** Start **
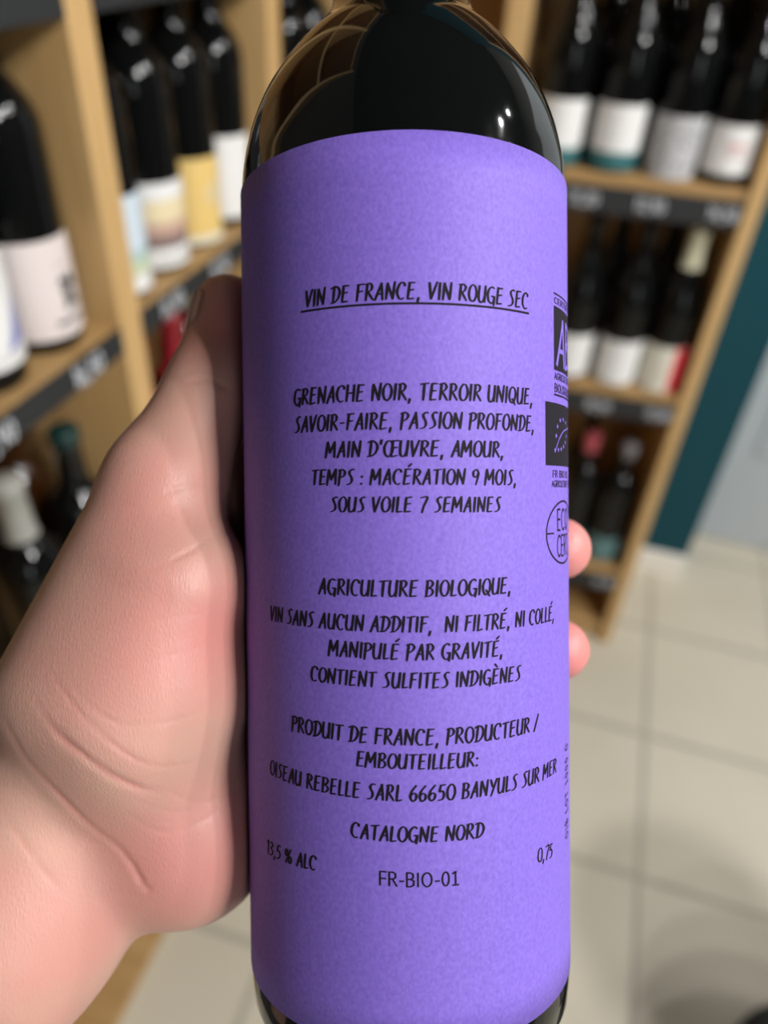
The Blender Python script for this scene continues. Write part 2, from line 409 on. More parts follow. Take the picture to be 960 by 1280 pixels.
# ------------------------------------------------------------------ the hand (camera axes, mm)
def P(px, py, d): return np.array([(px - CX) / F * d, -(py - CY) / F * d, -d])
def RC(theta, rad, y):
    t = math.radians(theta); return A0 + np.array([rad * math.cos(t), y, rad * math.sin(t)])
caps = []      # (a, b, ra, rb, k)
def cap(a, b, ra, rb, k=5): caps.append((np.asarray(a), np.asarray(b), ra, rb, k))
# forearm and wrist
cap(P(-520, 1610, 222), P(10, 1165, 185), 43, 24, 8)
cap(P(-400, 1540, 224), P(30, 1120, 188), 43, 25, 8)
W1, W2 = P(72, 985, 183), P(132, 1070, 187)
cap(P(0, 1130, 180), W1, 23, 19, 8); cap(P(15, 1170, 182), W2, 22, 17, 8)
# thumb
TT, TI, TM, TC = P(285, 388, 196), P(266, 486, 188), P(206, 606, 180), P(90, 868, 179)
cap(TT, TI, 9.0, 10.0, 4); cap(TI, TM, 11.0, 13.0, 5); cap(TM, TC, 13.4, 17.6, 6)
# ball of the thumb
cap(P(218, 730, 176), P(160, 880, 177), 17.5, 22, 8)
cap(P(215, 860, 180), P(190, 930, 182), 19, 19, 8)
FING = {'index': (218, 13, 20, 318), 'middle': (220, -7, -9.6, 333.5), 'ring': (220, -27, -36.0, 333.5), 'little': (216, -46, -58, 316)}
TIPS = {}
for nme, (tm, ym, yt, tt) in FING.items():
    s = {'index': 1, 'middle': 1.03, 'ring': 1, 'little': .88}[nme]
    pts = [RC(tm, 37.4 + 13 * s, ym)] + [RC(tm + (tt - tm) * f, 37.4 + r * s, ym + (yt - ym) * f) for f, r in ((.40, 10.6), (.72, 9.2), (1, 8.2))]
    rad = [12 * s, 9.9 * s, 8.8 * s, 7.9 * s]
    for i in range(3): cap(pts[i], pts[i + 1], rad[i], rad[i + 1], 3)
    TIPS[nme] = (pts[2], pts[3], rad[3])
    src = {'index': P(120, 880, 194), 'middle': P(150, 950, 196), 'ring': P(175, 1010, 197), 'little': P(205, 1060, 194)}[nme]
    cap(src, pts[0], 16, 12.5 * s, 8)
    if nme == 'index': cap(P(205, 690, 190), pts[0], 11, 10, 8)
    if nme == 'little': cap(P(238, 1044, 188), pts[0], 18, 13, 8)
cap(P(150, 1035, 190), P(238, 1046, 189), 17, 18, 8)
cap(P(180, 930, 186), P(225, 1000, 188), 20, 19, 8)

CREASE = [  # (pixel line, depth mm, half width px)
 ([(283, 612), (255, 606), (225, 610), (190, 622)], .35, 3.2),
 ([(300, 655), (270, 668), (235, 690), (190, 712), (150, 722)], .3, 3),
 ([(240, 662), (200, 640), (150, 648)], .15, 3),
 ([(210, 472), (235, 478), (260, 474), (285, 486), (302, 484)], .4, 3.5),
 ([(215, 462), (245, 464), (280, 470)], .2, 3),
 ([(40, 870), (70, 915), (105, 945), (150, 975), (185, 988), (205, 987)], .55, 4.5),
 ([(205, 987), (245, 1003), (280, 995), (304, 980)], .3, 4),
 ([(62, 838), (95, 885), (135, 925), (175, 952), (210, 958), (260, 950)], .3, 3),
 ([(85, 850), (110, 880), (150, 905), (190, 905), (240, 895), (290, 872)], .2, 3),
 ([(75, 910), (120, 960), (160, 990)], .2, 3),
 ([(0, 890), (30, 945), (70, 990), (110, 1030), (150, 1062), (172, 1095), (184, 1114)], .5, 4),
 ([(165, 1075), (178, 1105), (192, 1116)], .5, 4),
 ([(0, 1010), (40, 1070), (85, 1125)], .2, 5),
 ([(150, 1012), (200, 1040), (250, 1028), (290, 1000)], .2, 3),
 ([(165, 1000), (215, 1015), (250, 1010)], .15, 3),
 ([(130, 800), (200, 775), (270, 765)], .12, 2.5), ([(120, 845), (190, 825), (285, 800)], .12, 2.5),
 ([(150, 745), (220, 728), (280, 720)], .1, 2.5),
]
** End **
Aim: Restate the whole of the material word for word without the pictures.

Result of this task:
The Blender Python script for this scene continues. Write part 2, from line 409 on. More parts follow. Take the picture to be 960 by 1280 pixels.
# ------------------------------------------------------------------ the hand (camera axes, mm)
def P(px, py, d): return np.array([(px - CX) / F * d, -(py - CY) / F * d, -d])
def RC(theta, rad, y):
    t = math.radians(theta); return A0 + np.array([rad * math.cos(t), y, rad * math.sin(t)])
caps = []      # (a, b, ra, rb, k)
def cap(a, b, ra, rb, k=5): caps.append((np.asarray(a), np.asarray(b), ra, rb, k))
# forearm and wrist
cap(P(-520, 1610, 222), P(10, 1165, 185), 43, 24, 8)
cap(P(-400, 1540, 224), P(30, 1120, 188), 43, 25, 8)
W1, W2 = P(72, 985, 183), P(132, 1070, 187)
cap(P(0, 1130, 180), W1, 23, 19, 8); cap(P(15, 1170, 182), W2, 22, 17, 8)
# thumb
TT, TI, TM, TC = P(285, 388, 196), P(266, 486, 188), P(206, 606, 180), P(90, 868, 179)
cap(TT, TI, 9.0, 10.0, 4); cap(TI, TM, 11.0, 13.0, 5); cap(TM, TC, 13.4, 17.6, 6)
# ball of the thumb
cap(P(218, 730, 176), P(160, 880, 177), 17.5, 22, 8)
cap(P(215, 860, 180), P(190, 930, 182), 19, 19, 8)
FING = {'index': (218, 13, 20, 318), 'middle': (220, -7, -9.6, 333.5), 'ring': (220, -27, -36.0, 333.5), 'little': (216, -46, -58, 316)}
TIPS = {}
for nme, (tm, ym, yt, tt) in FING.items():
    s = {'index': 1, 'middle': 1.03, 'ring': 1, 'little': .88}[nme]
    pts = [RC(tm, 37.4 + 13 * s, ym)] + [RC(tm + (tt - tm) * f, 37.4 + r * s, ym + (yt - ym) * f) for f, r in ((.40, 10.6), (.72, 9.2), (1, 8.2))]
    rad = [12 * s, 9.9 * s, 8.8 * s, 7.9 * s]
    for i in range(3): cap(pts[i], pts[i + 1], rad[i], rad[i + 1], 3)
    TIPS[nme] = (pts[2], pts[3], rad[3])
    src = {'index': P(120, 880, 194), 'middle': P(150, 950, 196), 'ring': P(175, 1010, 197), 'little': P(205, 1060, 194)}[nme]
    cap(src, pts[0], 16, 12.5 * s, 8)
    if nme == 'index': cap(P(205, 690, 190), pts[0], 11, 10, 8)
    if nme == 'little': cap(P(238, 1044, 188), pts[0], 18, 13, 8)
cap(P(150, 1035, 190), P(238, 1046, 189), 17, 18, 8)
cap(P(180, 930, 186), P(225, 1000, 188), 20, 19, 8)

CREASE = [  # (pixel line, depth mm, half width px)
 ([(283, 612), (255, 606), (225, 610), (190, 622)], .35, 3.2),
 ([(300, 655), (270, 668), (235, 690), (190, 712), (150, 722)], .3, 3),
 ([(240, 662), (200, 640), (150, 648)], .15, 3),
 ([(210, 472), (235, 478), (260, 474), (285, 486), (302, 484)], .4, 3.5),
 ([(215, 462), (245, 464), (280, 470)], .2, 3),
 ([(40, 870), (70, 915), (105, 945), (150, 975), (185, 988), (205, 987)], .55, 4.5),
 ([(205, 987), (245, 1003), (280, 995), (304, 980)], .3, 4),
 ([(62, 838), (95, 885), (135, 925), (175, 952), (210, 958), (260, 950)], .3, 3),
 ([(85, 850), (110, 880), (150, 905), (190, 905), (240, 895), (290, 872)], .2, 3),
 ([(75, 910), (120, 960), (160, 990)], .2, 3),
 ([(0, 890), (30, 945), (70, 990), (110, 1030), (150, 1062), (172, 1095), (184, 1114)], .5, 4),
 ([(165, 1075), (178, 1105), (192, 1116)], .5, 4),
 ([(0, 1010), (40, 1070), (85, 1125)], .2, 5),
 ([(150, 1012), (200, 1040), (250, 1028), (290, 1000)], .2, 3),
 ([(165, 1000), (215, 1015), (250, 1010)], .15, 3),
 ([(130, 800), (200, 775), (270, 765)], .12, 2.5), ([(120, 845), (190, 825), (285, 800)], .12, 2.5),
 ([(150, 745), (220, 728), (280, 720)], .1, 2.5),
]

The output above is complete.